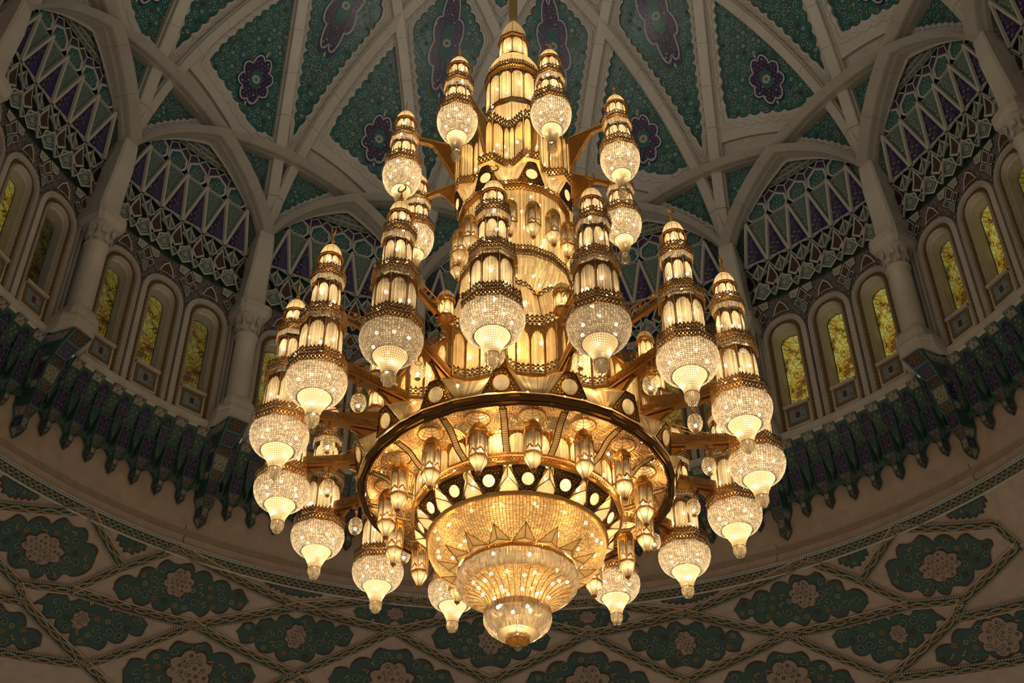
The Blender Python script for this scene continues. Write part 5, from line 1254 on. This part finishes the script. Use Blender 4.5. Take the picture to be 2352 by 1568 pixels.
# plain glass storey, domed lantern on top
g, c = MB(), MB()
for i in range(10): f = side_fn(10, .61, 22.36, .61, 23.56, 0, i); string_panel(c, f, 12, dep=.004); g.grid([[f(-.02, v, .006) for v in (0, 1)], [f(.02, v, .006) for v in (0, 1)]])
p = part('plain_glass_storey', c, [PANEL]); obj('storey_strip', g.mesh('storey_strip', [LACE]), p)
g, c = MB(), MB(); storey(14, .645, 23.66, 24.74, 0, 8, g, c, .80, .94); p = part('arched_glass_storey', c, [STRING_G]); obj('storey_arcade', g.mesh('storey_arcade', [LACE]), p)
m = MB(); lace_ring(14, .66, 23.54, .67, 23.66, 5, 0, .3, .09, m); lace_ring(14, .67, 24.76, .68, 24.87, 5, 0, 0, .09, m); lace_ring(14, .68, 24.90, .67, 25.02, 5, 0, .6, .09, m); rail(m, 14, [(.6, 24.74), (.69, 24.75), (.70, 24.77), (.68, 24.78)]); rail(m, 14, [(.6, 24.87), (.70, 24.87), (.70, 24.895), (.6, 24.90)]); part('dome_gallery', m, [LACE])
g, c = MB(), MB(); pr = curve([(.645, 24.96), (.635, 25.14), (.56, 25.38), (.44, 25.58), (.34, 25.68)], 10); lathe(c, pr, 42); cage(g, pr, 14, 3, .010, 0, .005); p = part('glass_dome', c, [FROST], smooth=True); obj('dome_rib', g.mesh('dome_rib', [LACE]), p)
g, c = MB(), MB(); storey(8, .34, 25.74, 26.40, 0, 6, g, c, .74, .93); rail(g, 8, [(.30, 25.68), (.37, 25.68), (.37, 25.74), (.33, 25.75)]); rail(g, 8, [(.33, 26.40), (.39, 26.42), (.39, 26.48), (.30, 26.54)]); p = part('top_lantern', c, [STRING_G]); obj('top_arcade', g.mesh('top_arcade', [LACE]), p)
g, c = MB(), MB(); pr = curve([(.30, 26.53), (.315, 26.66), (.25, 26.95), (.12, 27.22), (.03, 27.38)], 9); lathe(c, pr, 32); cage(g, pr, 8, 2, .010, 0, .004); p = part('top_cupola', c, [FROST], smooth=True); obj('cupola_rib', g.mesh('cupola_rib', [LACE]), p)
m = MB(); lathe(m, [(.02, 27.34), (.10, 27.40), (.105, 27.5), (.105, 43.2)], 24); part('suspension_rod', m, [pbr('painted_rod', (.20, .13, .035), .5)])
# eight plate arms of the top tier
m, g = MB(), MB(); zt_ = lambda y: 22.28 if y > 1.9 else 22.28 - .06 * (1.9 - y)
zl = lambda y: 22.12 if y > 1.95 else 22.12 - 1.0 * ((1.95 - y) / .62) ** 1.3 + .03 * abs(math.sin(y * 26))
slab(m, 1.34, 2.28, zt_, zl, -.022, .022, 26)
for dx in (-.03, .03): tube(m, [(dx, y, zl(y) + .01) for y in np.linspace(1.36, 2.26, 26)], .016, 5); tube(m, [(dx, 1.34, 22.25), (dx, 2.28, 22.28)], .016, 5)
for y in np.linspace(1.37, 2.2, 42):
    for x in (-.023, .023): g.poly([(x, y - .008, 22.23), (x * 1.5, y, 22.23), (x * 1.5, y, zl(y) + .03), (x, y - .008, zl(y) + .03)]); g.poly([(x, y + .008, 22.23), (x * 1.5, y, 22.23), (x * 1.5, y, zl(y) + .03), (x, y + .008, zl(y) + .03)])
PA, PG = m.mesh('plate_arm', [GOLD_S]), g.mesh('arm_glass', [GOLD])
for i in range(8): p = obj('plate_arm', PA, CH, rz=-(math.radians(27.5 - P0) + i * PI / 4)); obj('arm_glass', PG, p)
# bulbs and light inside the core
pts = []
def ring_pts(r, z, n, ph=0, dz=0): return [(r * math.sin(ph + 2 * PI * i / n), r * math.cos(ph + 2 * PI * i / n), z + (dz if i % 2 else 0)) for i in range(n)]
pts += ring_pts(1.40, 12.22, 16, .1, .03) + ring_pts(.62, 11.42, 8, .2) + ring_pts(.40, 11.20, 8, .5) + ring_pts(2.2, 14.5, 32, .1, .35) + ring_pts(2.18, 15.1, 16, .1) + ring_pts(1.75, 13.15, 16, .05) + ring_pts(1.5, 16.1, 16, .2, .5) + ring_pts(.95, 18.8, 16, .1, .4) + ring_pts(.85, 18.0, 12) + ring_pts(.86, 21.5, 24, .1, .4) + ring_pts(.48, 22.7, 8, .2, .5) + ring_pts(.53, 24.0, 12, .2, .3) + ring_pts(.26, 26.0, 6, .3) + ring_pts(2.45, 13.75, 24, .1) + ring_pts(1.60, 12.62, 16, .0) + ring_pts(1.0, 20.5, 12, .1) + ring_pts(1.12, 11.95, 12, .3)
obj('bulbs', bulbs_mesh(pts, .034), CH, kind='stuff'); obj('base_bulb', bulbs_mesh([(0, 0, 10.60), (0, 0, 10.68)], .028), CH)
CL = [(11.15, 5), (11.75, 8), (14.0, 26), (14.85, 60), (16.2, 45), (17.95, 22), (19.2, 34), (20.55, 18), (21.6, 45), (22.9, 16), (24.2, 24), (25.2, 6), (26.05, 8), (10.62, 1.2)]
for z_, pw in CL: point_light('core_light', (0, 0, z_), pw * LS, WARM, .08, CH)
for i in range(8):
    a = i * PI / 4
    for r_, z_, pw in ((1.32, 12.12, 4), (2.12, 14.85, 12), (1.66, 12.62, 2.5), (2.05, 13.6, 5), (2.60, 13.55, 5), (2.35, 14.0, 5), (1.72, 13.2, 5), (1.05, 21.6, 0)):
        if pw: point_light('core_light', pol(r_, a + .1, z_), pw * LS, WARM, .06, CH)
for i in range(16): point_light('kiosk_light', pol(2.70, i * PI / 8, 15.68), .7 * LS, WARM, .03, CH)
○ ○ ○ ○
*WHAT IS NEEDED*. Repeat the data above exactly, but not the pictures.

*RESULT OF THIS EXERCISE*.
The Blender Python script for this scene continues. Write part 5, from line 1254 on. This part finishes the script. Use Blender 4.5. Take the picture to be 2352 by 1568 pixels.
# plain glass storey, domed lantern on top
g, c = MB(), MB()
for i in range(10): f = side_fn(10, .61, 22.36, .61, 23.56, 0, i); string_panel(c, f, 12, dep=.004); g.grid([[f(-.02, v, .006) for v in (0, 1)], [f(.02, v, .006) for v in (0, 1)]])
p = part('plain_glass_storey', c, [PANEL]); obj('storey_strip', g.mesh('storey_strip', [LACE]), p)
g, c = MB(), MB(); storey(14, .645, 23.66, 24.74, 0, 8, g, c, .80, .94); p = part('arched_glass_storey', c, [STRING_G]); obj('storey_arcade', g.mesh('storey_arcade', [LACE]), p)
m = MB(); lace_ring(14, .66, 23.54, .67, 23.66, 5, 0, .3, .09, m); lace_ring(14, .67, 24.76, .68, 24.87, 5, 0, 0, .09, m); lace_ring(14, .68, 24.90, .67, 25.02, 5, 0, .6, .09, m); rail(m, 14, [(.6, 24.74), (.69, 24.75), (.70, 24.77), (.68, 24.78)]); rail(m, 14, [(.6, 24.87), (.70, 24.87), (.70, 24.895), (.6, 24.90)]); part('dome_gallery', m, [LACE])
g, c = MB(), MB(); pr = curve([(.645, 24.96), (.635, 25.14), (.56, 25.38), (.44, 25.58), (.34, 25.68)], 10); lathe(c, pr, 42); cage(g, pr, 14, 3, .010, 0, .005); p = part('glass_dome', c, [FROST], smooth=True); obj('dome_rib', g.mesh('dome_rib', [LACE]), p)
g, c = MB(), MB(); storey(8, .34, 25.74, 26.40, 0, 6, g, c, .74, .93); rail(g, 8, [(.30, 25.68), (.37, 25.68), (.37, 25.74), (.33, 25.75)]); rail(g, 8, [(.33, 26.40), (.39, 26.42), (.39, 26.48), (.30, 26.54)]); p = part('top_lantern', c, [STRING_G]); obj('top_arcade', g.mesh('top_arcade', [LACE]), p)
g, c = MB(), MB(); pr = curve([(.30, 26.53), (.315, 26.66), (.25, 26.95), (.12, 27.22), (.03, 27.38)], 9); lathe(c, pr, 32); cage(g, pr, 8, 2, .010, 0, .004); p = part('top_cupola', c, [FROST], smooth=True); obj('cupola_rib', g.mesh('cupola_rib', [LACE]), p)
m = MB(); lathe(m, [(.02, 27.34), (.10, 27.40), (.105, 27.5), (.105, 43.2)], 24); part('suspension_rod', m, [pbr('painted_rod', (.20, .13, .035), .5)])
# eight plate arms of the top tier
m, g = MB(), MB(); zt_ = lambda y: 22.28 if y > 1.9 else 22.28 - .06 * (1.9 - y)
zl = lambda y: 22.12 if y > 1.95 else 22.12 - 1.0 * ((1.95 - y) / .62) ** 1.3 + .03 * abs(math.sin(y * 26))
slab(m, 1.34, 2.28, zt_, zl, -.022, .022, 26)
for dx in (-.03, .03): tube(m, [(dx, y, zl(y) + .01) for y in np.linspace(1.36, 2.26, 26)], .016, 5); tube(m, [(dx, 1.34, 22.25), (dx, 2.28, 22.28)], .016, 5)
for y in np.linspace(1.37, 2.2, 42):
    for x in (-.023, .023): g.poly([(x, y - .008, 22.23), (x * 1.5, y, 22.23), (x * 1.5, y, zl(y) + .03), (x, y - .008, zl(y) + .03)]); g.poly([(x, y + .008, 22.23), (x * 1.5, y, 22.23), (x * 1.5, y, zl(y) + .03), (x, y + .008, zl(y) + .03)])
PA, PG = m.mesh('plate_arm', [GOLD_S]), g.mesh('arm_glass', [GOLD])
for i in range(8): p = obj('plate_arm', PA, CH, rz=-(math.radians(27.5 - P0) + i * PI / 4)); obj('arm_glass', PG, p)
# bulbs and light inside the core
pts = []
def ring_pts(r, z, n, ph=0, dz=0): return [(r * math.sin(ph + 2 * PI * i / n), r * math.cos(ph + 2 * PI * i / n), z + (dz if i % 2 else 0)) for i in range(n)]
pts += ring_pts(1.40, 12.22, 16, .1, .03) + ring_pts(.62, 11.42, 8, .2) + ring_pts(.40, 11.20, 8, .5) + ring_pts(2.2, 14.5, 32, .1, .35) + ring_pts(2.18, 15.1, 16, .1) + ring_pts(1.75, 13.15, 16, .05) + ring_pts(1.5, 16.1, 16, .2, .5) + ring_pts(.95, 18.8, 16, .1, .4) + ring_pts(.85, 18.0, 12) + ring_pts(.86, 21.5, 24, .1, .4) + ring_pts(.48, 22.7, 8, .2, .5) + ring_pts(.53, 24.0, 12, .2, .3) + ring_pts(.26, 26.0, 6, .3) + ring_pts(2.45, 13.75, 24, .1) + ring_pts(1.60, 12.62, 16, .0) + ring_pts(1.0, 20.5, 12, .1) + ring_pts(1.12, 11.95, 12, .3)
obj('bulbs', bulbs_mesh(pts, .034), CH, kind='stuff'); obj('base_bulb', bulbs_mesh([(0, 0, 10.60), (0, 0, 10.68)], .028), CH)
CL = [(11.15, 5), (11.75, 8), (14.0, 26), (14.85, 60), (16.2, 45), (17.95, 22), (19.2, 34), (20.55, 18), (21.6, 45), (22.9, 16), (24.2, 24), (25.2, 6), (26.05, 8), (10.62, 1.2)]
for z_, pw in CL: point_light('core_light', (0, 0, z_), pw * LS, WARM, .08, CH)
for i in range(8):
    a = i * PI / 4
    for r_, z_, pw in ((1.32, 12.12, 4), (2.12, 14.85, 12), (1.66, 12.62, 2.5), (2.05, 13.6, 5), (2.60, 13.55, 5), (2.35, 14.0, 5), (1.72, 13.2, 5), (1.05, 21.6, 0)):
        if pw: point_light('core_light', pol(r_, a + .1, z_), pw * LS, WARM, .06, CH)
for i in range(16): point_light('kiosk_light', pol(2.70, i * PI / 8, 15.68), .7 * LS, WARM, .03, CH)